To help keep your power bill low while you are gone, you may wish to unplug all appliances not in use. If a light is to be left on, consider connecting it to a timer. If you intend to be gone for an extended period of time, contact us and make arrangements so your electric service will remain uninterrupted. We want you to have a happy vacation and a welcome and comfortable return to your home.

 

Energy Efficiency Tips for Your Home While on Vacation!

 

Water Heater

This is one of those appliances people don't think about on a regular basis. It sits in a out-of-the-way part of the house (usually the basement or utility room) heating your water, and you only remember it when the water runs cold during a long shower. It's also easy to forget about when leaving on a vacation.

Before heading to the airport, shut off the circuit breaker to the water heater. If you have a gas heater, turn the gas valve off to be safe. Upon returning home, the hot water tap should be allowed to run before the power and gas are turned on to make sure the water tank isn't empty. It can damage the unit if the tank is heated without any water in it.

* If you go on a winter vacation, you should leave the water heater on at the lowest possible (or "vacation" setting) to keep the water from freezing in the lines and tank.

 

Heating and Cooling

With everyone out of the home for a few days, there is no reason to keep the heater or central air running, unless pets will be left at the house. Even with a pet or two in the home, you shouldn't set the thermostat for 72 when there is no one there to enjoy it. Instead, during the hot summer months, the thermostat can either be set for 85 or turned off completely.

The winter is a little more tricky. The thermostat should be set around 50 degrees to keep appliances and pipes from freezing. The worst way to end a vacation is to come home to a flooded basement or frozen dishwasher.

For every degree a thermostat is raised during the summer, a homeowner can save 2-3 percent on his or her electricity bill. If the home has a programmable thermostat that can be adjusted by date, then it can be set to change the temperature the day of arrival, so the family will come home to a comfortable household.

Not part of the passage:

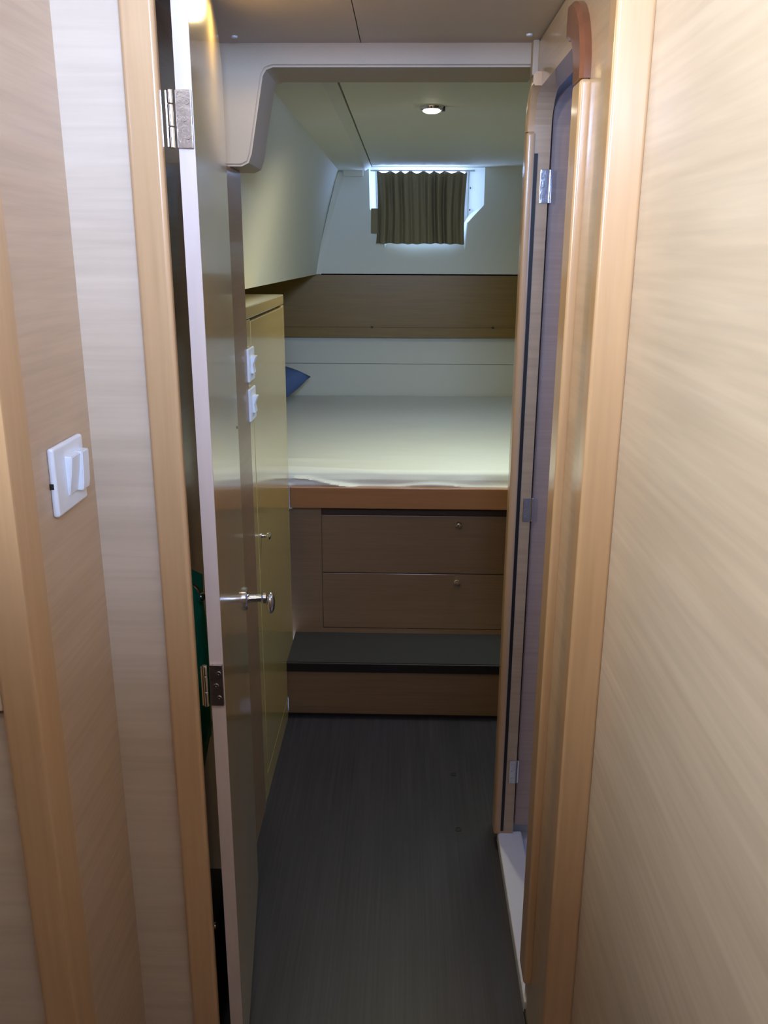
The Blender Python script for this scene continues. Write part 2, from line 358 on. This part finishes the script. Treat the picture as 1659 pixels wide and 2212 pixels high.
dup(sw1, (LW+0.0012, 2.112, 1.143), 'small white light switch on the cupboard edge, lower of the pair')

# ------------------------------------------------------------------ moulded beam with its drop on the left
bm = bmesh.new()
prism(bm, [(RW+0.01, 1.965, 1.925), (RW+0.01, 1.965, 1.866), (-0.280, 1.965, 1.866), (-0.294, 1.965, 1.861), (-0.301, 1.965, 1.850), (-0.304, 1.965, 1.835),
           (-0.330, 1.965, 1.700), (-0.337, 1.965, 1.682), (-0.352, 1.965, 1.675), (-0.70, 1.965, 1.675), (-0.70, 1.965, 1.925)], (0, 0.175, 0), bev=0.005, seg=3)
struct('trim_5', bm, gel, True)
for x, y in ((0.236, 1.893), (-0.345, 1.905)):
    bm = bmesh.new(); lathe(bm, [(0.0065, 0), (0.006, 0.003), (0.002, 0.004)], (x, y, ZC), (0, 0, -1), 16)
    tag(link('screw_cap', bm, white, None, True), 'small white screw cap in the ceiling corner ' + ('above the shower door' if x > 0 else 'beside the open door'), 'screw cap', 'ceiling screw caps')
struct('trim_6', B(RW-0.012, RW+0.001, 1.935, 1.9645, 1.845, ZC, bev=0.002), gel)

# ------------------------------------------------------------------ right wall with arched shower doorway
oy0, oy1, oz0, oz1 = 1.438, 1.955, 0.03, 1.815
def arch(y0, y1, z0, z1, r, x, n=8):
    pts = [(x, y0, z0), (x, y1, z0)]
    pts += [(x, y1-r+r*math.cos(math.pi/2*i/n), z1-r+r*math.sin(math.pi/2*i/n)) for i in range(n+1)]
    pts += [(x, y0+r-r*math.sin(math.pi/2*i/n), z1-r+r*math.cos(math.pi/2*i/n)) for i in range(n+1)]
    return pts
inner = arch(oy0, oy1, oz0, oz1, 0.075, RW)
Y0, Y1, Z0, Z1 = FY+0.03, 2.058, 0.0, ZC-0.004
outer = []
for (x, y, z) in inner:       # matching points on the wall's rectangle
    if z <= oz0+1e-6: outer.append((x, Y0 if y < 1.7 else Y1, Z0))
    elif z < oz1-0.0751+0.03: outer.append((x, Y0 if y < 1.7 else Y1, z))
    else:
        outer.append((x, Y0+(Y1-Y0)*min(1, max(0, (y-oy0)/(oy1-oy0))), Z1))
# corners of the outline
outer2 = []
n2 = len(inner)
for k, (x, y, z) in enumerate(inner):
    if k == 0: outer2.append((x, Y0, Z0)); continue
    if k == 1: outer2.append((x, Y1, Z0)); continue
    if k <= 10:
        a = (k-2)/8
        outer2.append((x, Y1, oz1-0.075+(Z1-(oz1-0.075))*min(1, a*2)) if a <= 0.5 else (x, Y1-(Y1-1.85)*(a-0.5)*2, Z1))
    else:
        a = (k-11)/8
        outer2.append((x, Y0+(1.53-Y0)*(1-a*2), Z1) if a <= 0.5 else (x, Y0, Z1-(Z1-(oz1-0.075))*(a-0.5)*2))
bm = bmesh.new(); ring_prism(bm, outer2, inner, (0.036, 0, 0)); struct('wall_right', bm, wood('veneer_passage', (0.56, 0.42, 0.27), (0.49, 0.355, 0.225), (1.1, 1.1, 22), 0.3, 0.6))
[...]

The only caveat to this is in the case of pets. If your family is going on a vacation of several weeks, your animals should either be boarded or an arrangement should be made with a friend to care for the animals daily, including feeding, watering, and walking (if necessary). If the pets are left in the home, then the temperature should not be set so high or low that it will cause them unnecessary discomfort. Your veterinarian will be able to advise a homeowner what household temperature will keep the pets safe while conserving energy.

 

Automatic Lights

People don't want their houses to look unoccupied while on vacation, because it's easy for burglars to spot. People commonly think that the easiest thing to do is leave a light or two on inside so the home appears lit during the evening hours. This could be a lamp in the living room or even a larger light that may provide light for the entire dining room.

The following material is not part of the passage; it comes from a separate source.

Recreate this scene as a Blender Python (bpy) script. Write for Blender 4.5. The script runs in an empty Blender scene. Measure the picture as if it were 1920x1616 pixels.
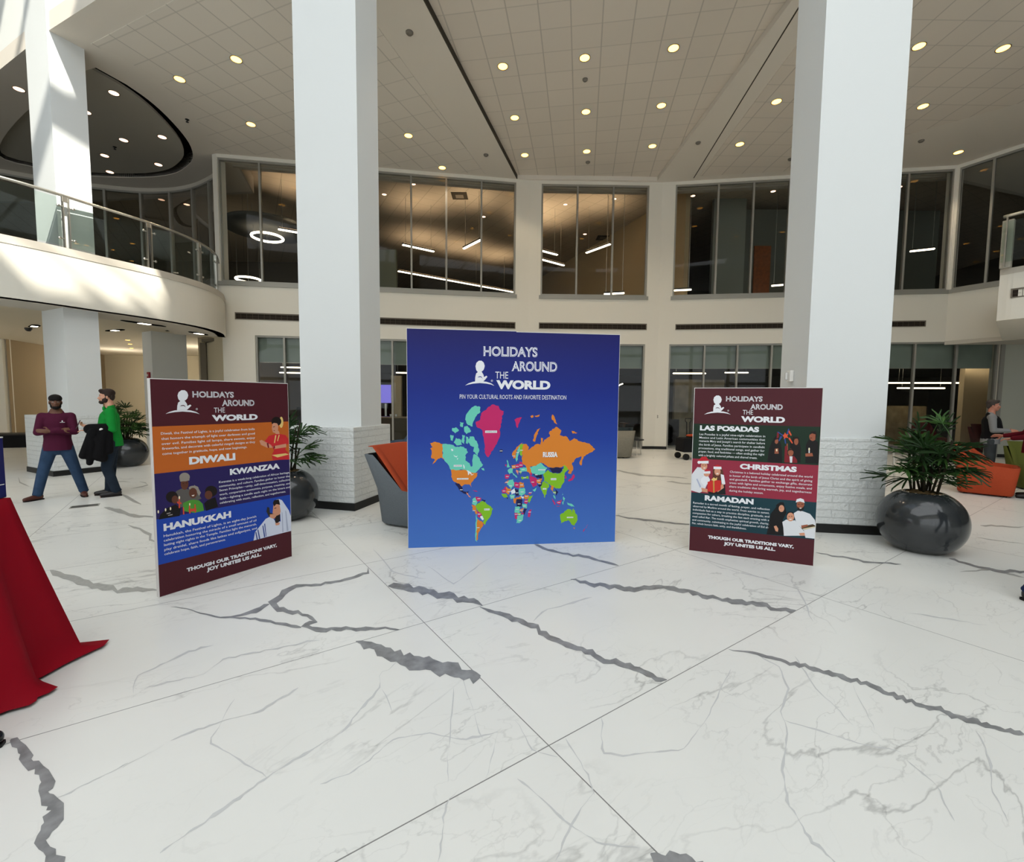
import bpy, bmesh, math, random
from mathutils import Vector, Matrix
from mathutils.geometry import tessellate_polygon

random.seed(7)
SC = bpy.context.scene
COL = SC.collection

# ---------------------------------------------------------------- camera
cam_d = bpy.data.cameras.new('camera')
cam_d.sensor_fit = 'HORIZONTAL'
cam_d.sensor_width = 36.0
cam_d.lens = 855.1 / 1920 * 36.0
cam_d.clip_start = 0.05
cam_d.clip_end = 300
cam = bpy.data.objects.new('camera', cam_d)
COL.objects.link(cam)
_p, _r = math.radians(3.92), math.radians(-0.498)
cam.matrix_world = (Matrix.Translation((0, 0, 1.667))
                    @ Matrix.Rotation(math.pi / 2 - _p, 4, 'X')
                    @ Matrix.Rotation(-_r, 4, 'Z'))
SC.camera = cam

# ---------------------------------------------------------------- exposure
SC.view_settings.view_transform = 'Standard'
SC.view_settings.look = 'None'
SC.view_settings.gamma = 1.0
SC.view_settings.use_curve_mapping = False
SC.view_settings.exposure = 0.0

# ---------------------------------------------------------------- sky + sun
W = bpy.data.worlds.new('sky')
SC.world = W
W.use_nodes = True
W.node_tree.nodes['Background'].inputs[0].default_value = (0.72, 0.85, 1.0, 1)
W.node_tree.nodes['Background'].inputs[1].default_value = 1.2
SUN_TO = Vector((0.5, -0.5, 0.707)).normalized()
sun_d = bpy.data.lights.new('sun', 'SUN')
sun_d.energy = 11.0
sun_d.angle = math.radians(1.6)
sun_d.color = (1.0, 0.95, 0.84)
sun = bpy.data.objects.new('sun', sun_d)
COL.objects.link(sun)
sun.rotation_euler = SUN_TO.to_track_quat('Z', 'Y').to_euler()
sun.location = (6, -6, 30)
SKYLIGHT = 2.15          # radiance of the frosted skylight glazing
REAR_GLAZING = 1.35      # radiance of the entrance glazing behind the camera and of the added side panels

# ---------------------------------------------------------------- materials
MATS = {}


def srgb(r, g, b):
    def f(c):
        c /= 255.0
        return c / 12.92 if c <= 0.04045 else ((c + 0.055) / 1.055) ** 2.4
    return (f(r), f(g), f(b), 1.0)


def mat(name, rgb=(200, 200, 200), rough=0.6, spec=0.3, metal=0.0, emit=None, estr=0.0, coat=0.0,
        noise=0.0, nscale=6.0, bump=0.0, bscale=40.0):
    """plain principled surface with a little procedural variation"""
    if name in MATS:
        return MATS[name]
    m = bpy.data.materials.new(name)
    m.use_nodes = True
    nt = m.node_tree
    b = nt.nodes['Principled BSDF']
    b.inputs['Base Color'].default_value = srgb(*rgb)
    b.inputs['Roughness'].default_value = rough
    b.inputs['Specular IOR Level'].default_value = spec
    b.inputs['Metallic'].default_value = metal
    if coat:
        b.inputs['Coat Weight'].default_value = coat
        b.inputs['Coat Roughness'].default_value = 0.05
    if emit:
        b.inputs['Emission Color'].default_value = srgb(*emit)
        b.inputs['Emission Strength'].default_value = estr
    if noise or bump:
        tc = nt.nodes.new('ShaderNodeTexCoord')
        if noise:
            n = nt.nodes.new('ShaderNodeTexNoise')
            n.inputs['Scale'].default_value = nscale
            n.inputs['Detail'].default_value = 4
            nt.links.new(tc.outputs['Object'], n.inputs['Vector'])
            mr = nt.nodes.new('ShaderNodeMapRange')
            mr.inputs['From Min'].default_value = 0.3
            mr.inputs['From Max'].default_value = 0.7
            mr.inputs['To Min'].default_value = 1 - noise
            mr.inputs['To Max'].default_value = 1 + noise
            nt.links.new(n.outputs['Fac'], mr.inputs['Value'])
            hs = nt.nodes.new('ShaderNodeHueSaturation')
            hs.inputs['Color'].default_value = srgb(*rgb)
            nt.links.new(mr.outputs['Result'], hs.inputs['Value'])
            nt.links.new(hs.outputs['Color'], b.inputs['Base Color'])
        if bump:
            n2 = nt.nodes.new('ShaderNodeTexNoise')
            n2.inputs['Scale'].default_value = bscale
            n2.inputs['Detail'].default_value = 3
            nt.links.new(tc.outputs['Object'], n2.inputs['Vector'])
            bp = nt.nodes.new('ShaderNodeBump')
            bp.inputs['Strength'].default_value = bump
            bp.inputs['Distance'].default_value = 0.01
            nt.links.new(n2.outputs['Fac'], bp.inputs['Height'])
            nt.links.new(bp.outputs['Normal'], b.inputs['Normal'])
    MATS[name] = m
    return m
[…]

While this is a good safety idea, it's an unnecessary waste of energy - thanks to the invention of automatic lights. These devices place the lights on a timer, so certain lights will turn on and off at a specific times of the day, depending upon your programming. It gives the illusion of being home and prevents wasted energy by keeping lights off during the day.

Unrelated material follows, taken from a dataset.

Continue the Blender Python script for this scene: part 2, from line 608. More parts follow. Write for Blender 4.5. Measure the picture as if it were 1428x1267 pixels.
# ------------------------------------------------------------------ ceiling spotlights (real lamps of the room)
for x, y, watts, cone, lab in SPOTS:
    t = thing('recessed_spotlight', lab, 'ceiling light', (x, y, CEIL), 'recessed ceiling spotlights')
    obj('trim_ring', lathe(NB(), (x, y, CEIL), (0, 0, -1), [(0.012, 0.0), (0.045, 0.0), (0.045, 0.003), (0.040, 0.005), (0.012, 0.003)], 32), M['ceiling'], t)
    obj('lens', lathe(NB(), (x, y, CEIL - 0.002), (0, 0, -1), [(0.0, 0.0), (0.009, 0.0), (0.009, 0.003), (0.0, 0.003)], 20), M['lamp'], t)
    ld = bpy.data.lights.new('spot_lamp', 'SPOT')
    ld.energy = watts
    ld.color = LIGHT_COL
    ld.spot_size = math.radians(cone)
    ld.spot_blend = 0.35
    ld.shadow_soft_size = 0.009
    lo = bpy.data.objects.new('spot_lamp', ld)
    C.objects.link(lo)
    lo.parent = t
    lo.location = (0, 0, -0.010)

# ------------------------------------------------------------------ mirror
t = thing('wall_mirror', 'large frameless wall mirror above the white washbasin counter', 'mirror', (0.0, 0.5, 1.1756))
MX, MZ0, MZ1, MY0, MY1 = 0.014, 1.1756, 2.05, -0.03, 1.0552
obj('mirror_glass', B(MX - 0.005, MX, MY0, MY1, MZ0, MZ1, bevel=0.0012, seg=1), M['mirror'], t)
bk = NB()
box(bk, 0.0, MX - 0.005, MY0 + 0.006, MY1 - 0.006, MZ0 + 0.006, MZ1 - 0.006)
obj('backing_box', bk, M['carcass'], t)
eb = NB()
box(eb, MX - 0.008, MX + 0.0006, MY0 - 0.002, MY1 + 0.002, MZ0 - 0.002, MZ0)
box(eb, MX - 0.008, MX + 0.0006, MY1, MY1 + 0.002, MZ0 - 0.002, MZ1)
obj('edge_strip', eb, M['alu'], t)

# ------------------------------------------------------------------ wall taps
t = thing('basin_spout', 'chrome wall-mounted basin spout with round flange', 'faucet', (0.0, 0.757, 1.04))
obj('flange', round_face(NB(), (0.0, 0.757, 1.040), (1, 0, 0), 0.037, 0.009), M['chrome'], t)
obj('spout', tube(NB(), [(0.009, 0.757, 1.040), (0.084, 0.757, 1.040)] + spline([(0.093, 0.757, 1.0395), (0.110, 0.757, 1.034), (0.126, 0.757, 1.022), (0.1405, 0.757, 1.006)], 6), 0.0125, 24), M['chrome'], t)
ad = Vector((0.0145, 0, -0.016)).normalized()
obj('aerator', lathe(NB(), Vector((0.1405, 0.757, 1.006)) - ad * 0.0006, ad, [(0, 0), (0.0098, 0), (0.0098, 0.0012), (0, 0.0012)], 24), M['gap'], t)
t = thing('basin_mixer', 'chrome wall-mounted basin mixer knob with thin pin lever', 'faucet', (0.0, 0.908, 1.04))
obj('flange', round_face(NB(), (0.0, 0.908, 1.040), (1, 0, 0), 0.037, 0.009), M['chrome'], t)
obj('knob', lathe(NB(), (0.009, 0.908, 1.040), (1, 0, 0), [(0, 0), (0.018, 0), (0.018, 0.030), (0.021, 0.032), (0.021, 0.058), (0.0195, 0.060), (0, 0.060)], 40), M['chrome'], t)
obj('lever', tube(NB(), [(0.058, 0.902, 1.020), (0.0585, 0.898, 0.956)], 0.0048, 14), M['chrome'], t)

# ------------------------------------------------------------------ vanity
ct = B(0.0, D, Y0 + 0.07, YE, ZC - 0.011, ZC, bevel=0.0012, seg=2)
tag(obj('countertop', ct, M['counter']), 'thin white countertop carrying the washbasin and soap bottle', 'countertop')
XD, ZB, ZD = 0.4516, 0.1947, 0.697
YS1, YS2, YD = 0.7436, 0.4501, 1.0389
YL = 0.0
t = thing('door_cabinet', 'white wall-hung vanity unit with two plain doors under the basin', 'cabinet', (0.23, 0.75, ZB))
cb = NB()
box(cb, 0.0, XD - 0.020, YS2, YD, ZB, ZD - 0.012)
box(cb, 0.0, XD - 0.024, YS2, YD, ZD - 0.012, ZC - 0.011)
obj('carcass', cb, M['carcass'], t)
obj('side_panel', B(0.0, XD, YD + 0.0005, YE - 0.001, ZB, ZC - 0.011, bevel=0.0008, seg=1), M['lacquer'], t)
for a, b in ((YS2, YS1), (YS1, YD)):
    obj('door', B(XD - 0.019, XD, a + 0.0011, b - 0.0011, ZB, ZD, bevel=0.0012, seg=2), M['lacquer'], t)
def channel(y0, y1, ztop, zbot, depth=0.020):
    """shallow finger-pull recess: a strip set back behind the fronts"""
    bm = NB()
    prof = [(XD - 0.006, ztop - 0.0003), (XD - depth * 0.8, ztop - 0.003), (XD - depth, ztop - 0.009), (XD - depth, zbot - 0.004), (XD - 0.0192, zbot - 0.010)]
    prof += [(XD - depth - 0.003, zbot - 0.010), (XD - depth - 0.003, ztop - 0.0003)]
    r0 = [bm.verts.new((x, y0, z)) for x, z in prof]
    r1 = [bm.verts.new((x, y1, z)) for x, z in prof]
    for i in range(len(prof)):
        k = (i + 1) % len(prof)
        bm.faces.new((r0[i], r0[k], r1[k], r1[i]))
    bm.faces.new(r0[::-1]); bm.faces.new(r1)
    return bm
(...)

The automatic timers range from as little as $10 to $30 for an average unit. They can also be used to turn on a radio to add sound as a further deterrent to burglars.

If you don't have an automatic light timer, just ask a friend to visit the home every couple of days to turn on lights at night and turn it off during the day. This is an easy task, especially if they are already visiting to help with pets or plants.

 

Refrigerators/Freezers

The refrigerator is the electronic equivalent of a large V-8 engine, sucking electricity like a high-performance car. An extended vacation gives you the opportunity to get rid of the food in the fridge, clean it a bit, and unplug it. If the house is vacant for only a few days, it's not worth the trouble to unplug the device, as much of the food will still be good upon return, but extended stays are a different story.  How about that extra beast in the basement or garage?  See if you can empty that before leaving on vacation.

Before leaving, the homeowner should unload the food and clean out the refrigerator thoroughly, leaving the doors open to air out. Also, place a box of baking soda in the freezer and refrigerator to draw in the moisture and help prevent mold growth. Taking the refrigerator offline will save a significant amount of energy while nobody is home.

As an alternative to turning off the refrigerator, set the refrigerator temperature to 42 degrees and the freezer to 5 degrees. This increase is enough to keep everything cold and frozen, but still save energy over the vacation period. As a precaution, it is a good idea to clean out the refrigerator of any leftovers, raw vegetables, and other perishables, and keep only new foods that won't spoil while the house is empty.

 

Electronics and Appliances

Even with the home empty and the television and major appliances turned off, they are still using electricity. We call them "energy vampires." Before the family leaves, someone should walk around the home and unplug every unnecessary appliance and electronics. This doesn't just include the television, lamps, and entertainment center. Small electronics like electric razors, coffee pots, digital clocks, and cell phone chargers all drain energy when plugged in.  Nothing needs to be moved, simply unplugged.

 

Save Money and Stress on Vacation

Vacations are a time when you can relax a bit, forget about the little stresses of life, and spend some quality time with your families.  However, vacations can cost a significant amount of money for a family, even with all of the fun you'll have together. It's nice to know that, by practicing these tips and tricks, you can save money on electric bill by decreasing your electricity while you're out of the house. When recovering from the cost of a vacation, every little bit helps. Bon voyage!